Mix together until a good dough is formed – add more of whatever it needs – flour or beer, until you have a workable dough. Then form it into whatever shape loaf you prefer. You can use a tin but I prefer free form, sometimes braided etc. Bake for an hour at medium heat oven. When it’s crusty and hollow-sounding, you have a great loaf.

The consistency is a little different than normal bread – and you could make this loaf wholemeal easily. I prefer the darker ales for the aromatic content – I recently made it with a renaissance Porter ale. Delicious. Great to toast and serve with soul or another light meal.

Spanish Mushrooms & Chorizo
Inspired by one of my favourite bars, Mezze in Durham Lane, this is so simple, yet one of my favourite things on the menu. It’s perfect served with hummus on beer bread.

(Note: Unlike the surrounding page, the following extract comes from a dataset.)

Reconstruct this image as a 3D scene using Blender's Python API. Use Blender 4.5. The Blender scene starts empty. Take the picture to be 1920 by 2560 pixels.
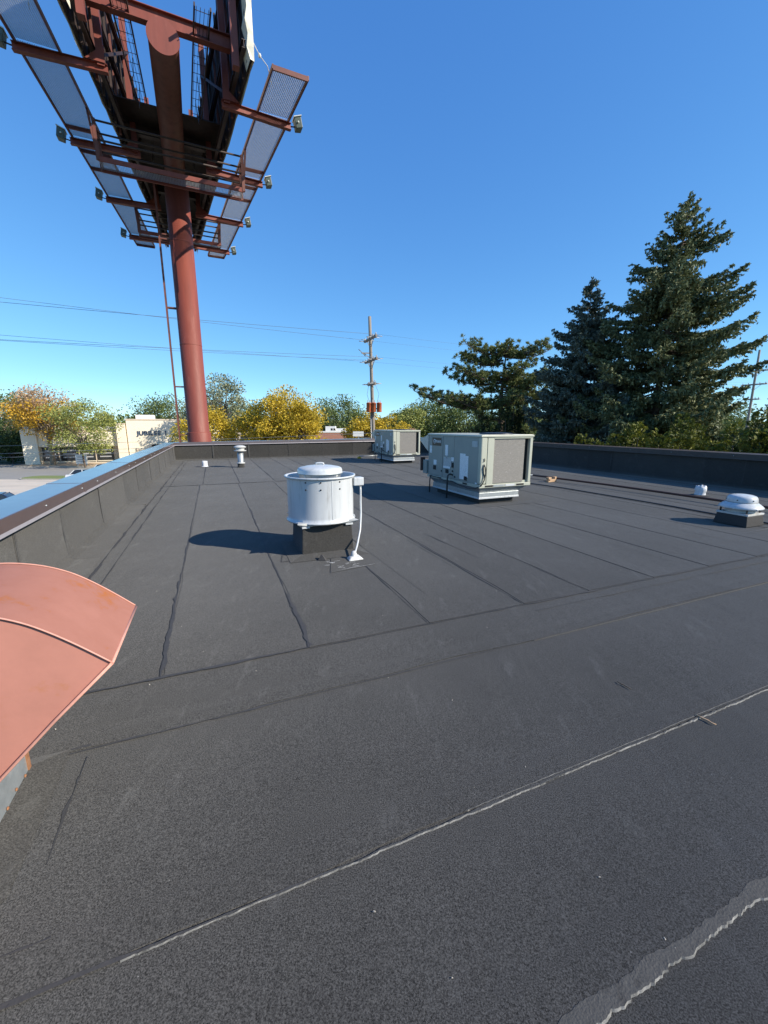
import bpy, bmesh, math, random
import numpy as np
from mathutils import Vector, Matrix
R = math.radians
random.seed(7)
rng = np.random.default_rng(7)

# ------------------------------------------------------------------ camera, sky, sun, exposure
scene = bpy.context.scene
col = scene.collection
EYE = 1.65
cd = bpy.data.cameras.new('camera'); cam = bpy.data.objects.new('camera', cd); col.objects.link(cam)
cd.sensor_fit = 'VERTICAL'; cd.sensor_height = 24.0; cd.lens = 24.0 * 1020.0 / 2560.0
cd.clip_start = 0.05; cd.clip_end = 2500
cam.location = (0, 0, EYE); cam.rotation_euler = (R(90 - 11.903), 0, 0)
scene.camera = cam
SUN_EL, SUN_AZ = 31.0, 19.0            # azimuth: degrees from +X towards -Y
sun_dir = Vector((math.cos(R(SUN_EL)) * math.cos(R(SUN_AZ)), -math.cos(R(SUN_EL)) * math.sin(R(SUN_AZ)), math.sin(R(SUN_EL))))
world = bpy.data.worlds.new('World'); scene.world = world; world.use_nodes = True
wn = world.node_tree.nodes; wl = world.node_tree.links
bg = wn['Background']; sky = wn.new('ShaderNodeTexSky'); sky.sky_type = 'NISHITA'; sky.sun_disc = False
sky.sun_elevation = R(SUN_EL); sky.sun_rotation = R(90 + SUN_AZ)
sky.air_density = 0.6; sky.dust_density = 0.05; sky.ozone_density = 6.0; sky.altitude = 200
# the camera's colour response to a clear sky, the same for every direction
EXPO = 0.50
sep = wn.new('ShaderNodeSeparateColor'); com = wn.new('ShaderNodeCombineColor'); wl.new(sky.outputs[0], sep.inputs[0])
SKY_STR = 0.15
for k, (gain, gam) in enumerate(((1.64, .92), (1.64, .72), (1.47, .45))):
    m1 = wn.new('ShaderNodeMath'); m1.operation = 'MULTIPLY'; m1.inputs[1].default_value = .1; wl.new(sep.outputs[k], m1.inputs[0])
    m2 = wn.new('ShaderNodeMath'); m2.operation = 'POWER'; m2.inputs[1].default_value = gam; wl.new(m1.outputs[0], m2.inputs[0])
    m3 = wn.new('ShaderNodeMath'); m3.operation = 'MULTIPLY'; m3.inputs[1].default_value = gain / (SKY_STR * 2**EXPO); wl.new(m2.outputs[0], m3.inputs[0])
    wl.new(m3.outputs[0], com.inputs[k])
wl.new(com.outputs[0], bg.inputs[0]); bg.inputs[1].default_value = SKY_STR
sd = bpy.data.lights.new('sun', 'SUN'); so = bpy.data.objects.new('sun', sd); col.objects.link(so)
sd.energy = 5.0; sd.angle = R(0.53); sd.color = (1.0, 0.91, 0.77)
so.rotation_euler = sun_dir.to_track_quat('Z', 'Y').to_euler(); so.location = sun_dir * 60
vs = scene.view_settings; vs.view_transform = 'Standard'; vs.look = 'None'; vs.exposure = EXPO; vs.gamma = 1.0
vs.use_curve_mapping = False
scene.cycles.max_bounces = 6; scene.cycles.transparent_max_bounces = 8

# ------------------------------------------------------------------ helpers
ROT = R(22.4)                          # the roof's own frame: x = v (to the right), y = u (away along the parapet)
def W(u, v, z=0.0):
    return Vector((v * math.cos(ROT) - u * math.sin(ROT), v * math.sin(ROT) + u * math.cos(ROT), z))

def tag(o, label=None, cat=None, group=None, kind=None):
    if label: o['label'] = label
    if cat: o['category'] = cat
    if group: o['group'] = group
    if kind: o['kind'] = kind
    return o

def thing(name, loc, rz=0.0, label=None, cat=None, group=None):
    o = bpy.data.objects.new(name, None); col.objects.link(o)
    o.location = loc; o.rotation_euler = (0, 0, rz); o.empty_display_size = 0.2
    return tag(o, label, cat, group)

def link_mesh(name, me, mat, parent=None):
    o = bpy.data.objects.new(name, me); col.objects.link(o)
    if mat: me.materials.append(mat)
    if parent: o.parent = parent
    return o

class MB:
    def __init__(s): s.v = []; s.f = []; s.sm = []
    def add(s, vs, fs, smooth=False):
        b = len(s.v); s.v += [tuple(p) for p in vs]
        for f in fs: s.f.append(tuple(i + b for i in f)); s.sm.append(smooth)
        return s
    def box(s, x0, x1, y0, y1, z0, z1):
        vs = [(x0,y0,z0),(x1,y0,z0),(x1,y1,z0),(x0,y1,z0),(x0,y0,z1),(x1,y0,z1),(x1,y1,z1),(x0,y1,z1)]
        return s.add(vs, [(0,3,2,1),(4,5,6,7),(0,1,5,4),(1,2,6,5),(2,3,7,6),(3,0,4,7)])
    def hexa(s, bot, top):               # four bottom and four top points, counter-clockwise
        return s.add(list(bot) + list(top), [(0,3,2,1),(4,5,6,7),(0,1,5,4),(1,2,6,5),(2,3,7,6),(3,0,4,7)])
    def bar(s, a, b, w, h=None, up=(0,0,1)):   # rectangular bar between two points
        h = h or w; a = Vector(a); b = Vector(b); d = (b - a).normalized(); up = Vector(up)
        if abs(d.dot(up)) > 0.98: up = Vector((0,1,0))
        x = d.cross(up).normalized() * w * .5; y = x.cross(d).normalized() * h * .5
        return s.hexa([a-x-y, a+x-y, b+x-y, b-x-y], [a-x+y, a+x+y, b+x+y, b-x+y])
    def ibeam(s, a, b, w, h, t=.02):
        a = Vector(a); b = Vector(b); dz = Vector((0,0,h/2 - t/2))
        s.bar(a+dz, b+dz, w, t); s.bar(a-dz, b-dz, w, t); s.bar(a, b, t, h - 2*t - .002); return s
    def tube(s, pts, r, n=8, caps=True):
        pts = [Vector(p) for p in pts]; m = len(pts); rs = r if isinstance(r, (list, tuple)) else [r]*m
        rings = []; ref = None
        for i, p in enumerate(pts):
            d = (pts[min(i+1,m-1)] - pts[max(i-1,0)]).normalized()
            if ref is None: ref = Vector((0,0,1)) if abs(d.z) < .9 else Vector((1,0,0))
            x = d.cross(ref).normalized(); y = x.cross(d).normalized(); ref = y
            rings.append([p + (x*math.cos(2*math.pi*k/n) + y*math.sin(2*math.pi*k/n))*rs[i] for k in range(n)])
        b = len(s.v)
        for rg in rings: s.v += [tuple(p) for p in rg]
        for i in range(m-1):
            for k in range(n):
                k2 = (k+1) % n
                s.f.append((b+i*n+k, b+i*n+k2, b+(i+1)*n+k2, b+(i+1)*n+k)); s.sm.append(True)
        if caps:
            s.f.append(tuple(b+k for k in range(n))[::-1]); s.sm.append(False)
            s.f.append(tuple(b+(m-1)*n+k for k in range(n))); s.sm.append(False)
        return s
    def lathe(s, prof, n=40, c=(0,0,0), smooth=True):     # prof: list of (r, z); r=0 closes
        b = len(s.v); idx = []
        for (r, z) in prof:
            if r < 1e-6: idx.append([len(s.v)]*n); s.v.append((c[0], c[1], c[2]+z))
            else:
                idx.append([len(s.v)+k for k in range(n)])
                s.v += [(c[0]+r*math.cos(2*math.pi*k/n), c[1]+r*math.sin(2*math.pi*k/n), c[2]+z) for k in range(n)]
        for i in range(len(prof)-1):
            for k in range(n):
                k2 = (k+1) % n; q = [idx[i][k], idx[i][k2], idx[i+1][k2], idx[i+1][k]]
                q = list(dict.fromkeys(q))
                if len(q) > 2: s.f.append(tuple(q)); s.sm.append(smooth)
        return s
    def prism(s, poly, axis, a, b):      # extrude 2-D polygon along axis 'x','y','z' from a to b
        def P(p, t): return {'x': (t, p[0], p[1]), 'y': (p[0], t, p[1]), 'z': (p[0], p[1], t)}[axis]
        n = len(poly); vs = [P(p, a) for p in poly] + [P(p, b) for p in poly]
        fs = [tuple(range(n))[::-1], tuple(range(n, 2*n))] + [(i, (i+1) % n, n+(i+1) % n, n+i) for i in range(n)]
        return s.add(vs, fs)
    def build(s, name, mat, parent=None, bevel=0.0, seg=2):
        me = bpy.data.meshes.new(name); me.from_pydata(s.v, [], s.f); me.update()
        bm = bmesh.new(); bm.from_mesh(me); bmesh.ops.recalc_face_normals(bm, faces=bm.faces); bm.to_mesh(me); bm.free()
        me.polygons.foreach_set('use_smooth', s.sm)
        o = link_mesh(name, me, mat, parent)
        if bevel:
            m = o.modifiers.new('bevel', 'BEVEL'); m.width = bevel; m.segments = seg; m.limit_method = 'ANGLE'; m.angle_limit = R(40)
            m.harden_normals = False
        return o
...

1 chorizo per serve (sliced diagonally, thinly)
150g mushrooms per person (button is fine, quartered)
fresh basil
fresh garlic, crushed or finely chopped

Saute off the garlic and chorizo until the chorizo is crispy. Then add the mushrooms and saute til they are crispy. Add a dash of wine (honestly, just a splash) then a dash of either sour cream or cream. The various flavours will mix together well – add the torn fresh basil and a touch of pepper to taste.

Serve as a tapa or main over toasted bread or fresh greens.